The Logansport (Indiana) Sun

1872: 4 January


WELL, Mark Twain has been here and lectured. Seldom, if ever, was a larger audience assembled in the Opera House than on Tuesday night last. Everybody had heard of Mark Twain. A great many had read some, if not all, of his writings, and the mere mention that he was to lecture created a rush for seats, and at an early hour the Opera House was pretty thoroughly crowded. About eight o'clock he made his appearance upon the stage, walking with a loose, shambling gait, and an inconceivably awkward manner. In personal appearance he is not very impressive, but looks thin and weazened, as if he had grown up amid the sand and alkali of Nevada. His head is rather large, and covered with bushy, bristling hair, and ornamented with a peaked nose and a pair of small, twinkling eyes. Well, as we said before, he lectured, or pretended to lecture is a more appropriate way to characterize the effort, for no man not insane enough to be a fit candidate for a lunatic asylum, or who meant to be sarcastic, would dignify the performance by calling it a lecture. His manner and style of delivery were those of a very poor clown. Some words he would drawl out, while he would jumble others together in a way out of place anywhere else than in a circus. His command of language was poor, he using but two words to express the merits of the thing he was describing:--"magnificent and common-place." Everything was either "magnificent or common-place." At his appearance upon the stage, and at the opening of his piece, the audience, who had come to be entertained, laughed heartily, but in a few moments the laughing was confined to the boys. Whenever he said anything he thought was witty, he always kindly stopped to give the audience a chance to laugh.
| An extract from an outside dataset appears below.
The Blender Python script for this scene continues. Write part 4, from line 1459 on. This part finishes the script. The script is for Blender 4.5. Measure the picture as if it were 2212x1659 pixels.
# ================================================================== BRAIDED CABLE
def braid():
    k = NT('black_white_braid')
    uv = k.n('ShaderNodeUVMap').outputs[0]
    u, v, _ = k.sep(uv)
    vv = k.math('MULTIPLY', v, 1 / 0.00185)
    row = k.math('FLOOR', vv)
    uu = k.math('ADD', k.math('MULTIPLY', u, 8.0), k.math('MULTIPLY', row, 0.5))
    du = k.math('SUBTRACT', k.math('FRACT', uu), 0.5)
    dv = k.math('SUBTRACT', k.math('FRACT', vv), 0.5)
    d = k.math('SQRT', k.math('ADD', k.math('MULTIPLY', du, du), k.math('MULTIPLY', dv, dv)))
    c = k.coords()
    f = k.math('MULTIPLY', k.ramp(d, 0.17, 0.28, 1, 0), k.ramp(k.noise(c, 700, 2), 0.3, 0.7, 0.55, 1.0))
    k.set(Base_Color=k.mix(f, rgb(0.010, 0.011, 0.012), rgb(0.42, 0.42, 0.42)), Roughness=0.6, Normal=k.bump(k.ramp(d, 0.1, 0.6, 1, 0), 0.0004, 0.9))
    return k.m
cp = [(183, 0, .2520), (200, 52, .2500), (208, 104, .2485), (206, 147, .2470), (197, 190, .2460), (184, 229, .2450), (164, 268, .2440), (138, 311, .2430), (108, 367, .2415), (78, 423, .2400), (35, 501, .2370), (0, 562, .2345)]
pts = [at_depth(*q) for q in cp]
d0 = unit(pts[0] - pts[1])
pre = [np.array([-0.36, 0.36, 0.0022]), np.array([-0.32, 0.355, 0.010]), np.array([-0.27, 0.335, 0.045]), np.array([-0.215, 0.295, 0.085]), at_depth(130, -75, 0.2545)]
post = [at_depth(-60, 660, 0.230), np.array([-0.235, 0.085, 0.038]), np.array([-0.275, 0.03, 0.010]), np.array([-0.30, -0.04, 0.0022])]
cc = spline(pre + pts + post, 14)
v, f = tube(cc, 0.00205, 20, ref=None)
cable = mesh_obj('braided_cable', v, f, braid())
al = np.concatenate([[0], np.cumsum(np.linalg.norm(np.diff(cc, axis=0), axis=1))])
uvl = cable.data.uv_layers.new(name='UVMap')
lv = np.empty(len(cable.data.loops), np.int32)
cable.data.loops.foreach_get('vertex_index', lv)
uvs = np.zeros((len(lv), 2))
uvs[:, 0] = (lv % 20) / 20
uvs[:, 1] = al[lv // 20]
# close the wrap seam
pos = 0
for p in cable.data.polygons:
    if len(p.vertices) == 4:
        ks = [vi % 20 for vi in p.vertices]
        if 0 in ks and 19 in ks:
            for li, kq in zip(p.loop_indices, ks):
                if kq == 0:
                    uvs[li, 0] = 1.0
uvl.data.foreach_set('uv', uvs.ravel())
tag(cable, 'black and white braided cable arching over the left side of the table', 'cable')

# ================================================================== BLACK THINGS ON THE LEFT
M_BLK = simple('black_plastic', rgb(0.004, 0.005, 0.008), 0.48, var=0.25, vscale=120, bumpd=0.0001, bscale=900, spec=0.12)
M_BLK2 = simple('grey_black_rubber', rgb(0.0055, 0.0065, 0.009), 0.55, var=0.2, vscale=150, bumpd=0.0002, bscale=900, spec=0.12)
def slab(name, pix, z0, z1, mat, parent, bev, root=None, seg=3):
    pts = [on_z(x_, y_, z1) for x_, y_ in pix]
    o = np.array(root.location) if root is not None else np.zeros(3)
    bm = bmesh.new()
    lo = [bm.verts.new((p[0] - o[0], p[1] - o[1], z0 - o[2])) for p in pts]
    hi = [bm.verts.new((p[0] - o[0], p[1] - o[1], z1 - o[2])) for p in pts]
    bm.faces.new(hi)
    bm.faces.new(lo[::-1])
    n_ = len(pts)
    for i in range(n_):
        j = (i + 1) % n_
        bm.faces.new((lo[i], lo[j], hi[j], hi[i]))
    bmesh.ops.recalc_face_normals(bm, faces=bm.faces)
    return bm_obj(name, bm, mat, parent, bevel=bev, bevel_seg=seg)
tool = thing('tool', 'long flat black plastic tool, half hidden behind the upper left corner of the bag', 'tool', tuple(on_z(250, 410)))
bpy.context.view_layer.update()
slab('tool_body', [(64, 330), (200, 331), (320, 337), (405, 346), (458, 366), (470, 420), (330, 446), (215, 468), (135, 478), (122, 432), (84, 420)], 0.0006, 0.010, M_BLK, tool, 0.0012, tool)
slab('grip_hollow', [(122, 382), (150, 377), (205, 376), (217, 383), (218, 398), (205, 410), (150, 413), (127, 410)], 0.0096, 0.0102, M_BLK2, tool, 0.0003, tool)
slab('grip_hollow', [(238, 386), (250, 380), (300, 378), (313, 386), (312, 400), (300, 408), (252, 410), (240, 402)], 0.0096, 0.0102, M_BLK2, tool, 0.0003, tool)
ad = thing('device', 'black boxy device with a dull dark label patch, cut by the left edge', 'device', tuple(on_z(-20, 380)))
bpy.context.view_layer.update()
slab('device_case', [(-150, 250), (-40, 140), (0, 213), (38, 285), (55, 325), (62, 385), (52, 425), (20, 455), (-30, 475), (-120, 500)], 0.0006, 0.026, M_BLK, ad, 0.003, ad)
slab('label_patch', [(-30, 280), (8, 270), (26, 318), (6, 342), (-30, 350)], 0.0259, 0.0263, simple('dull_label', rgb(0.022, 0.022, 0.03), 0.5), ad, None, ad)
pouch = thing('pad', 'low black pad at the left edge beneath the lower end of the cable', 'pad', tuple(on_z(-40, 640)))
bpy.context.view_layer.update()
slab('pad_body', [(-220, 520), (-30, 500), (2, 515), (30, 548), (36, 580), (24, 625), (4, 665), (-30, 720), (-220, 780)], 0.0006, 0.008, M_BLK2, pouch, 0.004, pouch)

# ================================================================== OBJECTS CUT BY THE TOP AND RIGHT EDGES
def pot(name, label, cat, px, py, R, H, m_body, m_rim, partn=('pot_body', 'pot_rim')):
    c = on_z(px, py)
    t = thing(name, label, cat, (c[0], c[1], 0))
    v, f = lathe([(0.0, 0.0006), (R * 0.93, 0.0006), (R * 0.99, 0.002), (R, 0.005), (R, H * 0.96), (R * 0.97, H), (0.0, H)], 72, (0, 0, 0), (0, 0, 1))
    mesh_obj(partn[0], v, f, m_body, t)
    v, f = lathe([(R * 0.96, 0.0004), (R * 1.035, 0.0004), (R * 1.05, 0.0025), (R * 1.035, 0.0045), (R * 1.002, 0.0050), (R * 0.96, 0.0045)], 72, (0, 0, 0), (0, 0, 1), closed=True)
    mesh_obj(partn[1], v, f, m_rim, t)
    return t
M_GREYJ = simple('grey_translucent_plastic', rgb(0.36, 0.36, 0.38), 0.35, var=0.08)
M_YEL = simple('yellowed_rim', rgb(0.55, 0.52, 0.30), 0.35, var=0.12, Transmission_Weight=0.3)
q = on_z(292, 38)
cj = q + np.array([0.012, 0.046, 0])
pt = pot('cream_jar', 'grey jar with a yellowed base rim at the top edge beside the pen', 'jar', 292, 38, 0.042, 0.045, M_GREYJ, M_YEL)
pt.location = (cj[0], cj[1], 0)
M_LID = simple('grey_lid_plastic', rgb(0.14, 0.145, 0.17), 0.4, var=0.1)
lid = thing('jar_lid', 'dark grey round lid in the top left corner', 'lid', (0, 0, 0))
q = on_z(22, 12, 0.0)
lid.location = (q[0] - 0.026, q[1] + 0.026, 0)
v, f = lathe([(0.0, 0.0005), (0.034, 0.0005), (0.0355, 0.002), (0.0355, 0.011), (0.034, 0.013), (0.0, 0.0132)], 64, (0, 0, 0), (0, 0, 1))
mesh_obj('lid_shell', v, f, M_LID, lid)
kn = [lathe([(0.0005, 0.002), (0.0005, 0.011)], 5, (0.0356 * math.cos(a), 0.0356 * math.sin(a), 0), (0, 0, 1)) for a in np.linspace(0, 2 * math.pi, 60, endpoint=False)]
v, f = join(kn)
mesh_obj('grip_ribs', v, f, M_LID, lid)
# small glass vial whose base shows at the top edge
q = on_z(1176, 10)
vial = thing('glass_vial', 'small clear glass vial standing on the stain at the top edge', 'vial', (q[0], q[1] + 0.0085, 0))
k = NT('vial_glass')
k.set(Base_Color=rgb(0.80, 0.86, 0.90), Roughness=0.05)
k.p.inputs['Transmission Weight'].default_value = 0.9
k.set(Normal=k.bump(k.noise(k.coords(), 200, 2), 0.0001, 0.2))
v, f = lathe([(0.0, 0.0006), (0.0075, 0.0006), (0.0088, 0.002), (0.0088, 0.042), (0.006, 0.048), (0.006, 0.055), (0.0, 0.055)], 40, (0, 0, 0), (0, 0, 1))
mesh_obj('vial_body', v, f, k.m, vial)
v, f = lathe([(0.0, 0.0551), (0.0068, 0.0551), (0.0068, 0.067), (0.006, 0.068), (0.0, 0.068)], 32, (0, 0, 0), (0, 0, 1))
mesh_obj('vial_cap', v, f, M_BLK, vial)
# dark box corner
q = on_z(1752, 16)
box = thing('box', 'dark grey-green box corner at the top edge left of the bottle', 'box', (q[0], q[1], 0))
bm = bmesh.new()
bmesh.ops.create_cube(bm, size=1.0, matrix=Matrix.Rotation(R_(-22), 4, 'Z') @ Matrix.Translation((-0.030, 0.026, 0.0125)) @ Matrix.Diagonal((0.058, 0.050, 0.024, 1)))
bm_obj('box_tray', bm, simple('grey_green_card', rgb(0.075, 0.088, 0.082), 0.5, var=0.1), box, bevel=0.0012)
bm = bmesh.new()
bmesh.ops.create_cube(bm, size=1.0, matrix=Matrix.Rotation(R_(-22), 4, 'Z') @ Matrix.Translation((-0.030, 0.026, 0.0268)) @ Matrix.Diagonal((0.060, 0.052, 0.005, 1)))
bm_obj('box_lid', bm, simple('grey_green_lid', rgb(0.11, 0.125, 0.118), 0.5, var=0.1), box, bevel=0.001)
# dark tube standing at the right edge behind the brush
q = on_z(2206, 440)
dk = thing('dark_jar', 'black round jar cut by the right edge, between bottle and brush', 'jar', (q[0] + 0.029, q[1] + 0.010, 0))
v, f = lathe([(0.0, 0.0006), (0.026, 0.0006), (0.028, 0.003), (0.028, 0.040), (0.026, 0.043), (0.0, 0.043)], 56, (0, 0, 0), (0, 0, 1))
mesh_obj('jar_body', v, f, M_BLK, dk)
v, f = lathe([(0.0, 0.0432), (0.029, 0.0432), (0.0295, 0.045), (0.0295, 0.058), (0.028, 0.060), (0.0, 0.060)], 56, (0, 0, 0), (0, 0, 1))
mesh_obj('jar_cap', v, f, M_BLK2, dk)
This was very thoughtful in him, for, if it had not been for that, more than half the time they would have failed in discovering the place where the laugh came in. His anecdotes and witticisms were mostly old and stale. His description of how a man weighed a ton has been gotten off by every clown in every circus for the last ten years, as has his "good place for hunting," and his offer to "bury with pleasure."

His main forte is his extravagance, and in that he falls far below J. Proctor Knott, who excels him in extravagant and absurd descriptive powers as far as an ocean steamer does a tea-pot in motive power. In good part, his wit was of a low order, both as to quality and matter, and his account of life in Washoe was neither moral, elevating or instructive. He talked for an hour, and the audience went away disappointed and dissatisfied. Of one thing, however, they were abundantly satisfied, that, as a lecturer, Mark Twain is a "magnificent" fizzle, or a first-class humbug. The object and aim, we believe, of the two Christian Associations of this city, is to improve and elevate the moral and intellectual tone of society, and not merely money-making. In all candor we would ask if such lectures tend to thus elevate and refine? Does his picturing of Jack Harris, with his coarse allusions, and his buffoonery benefit the people? If not, then, in the name of society, let us have no more such performances under the auspices of the Christian Associations.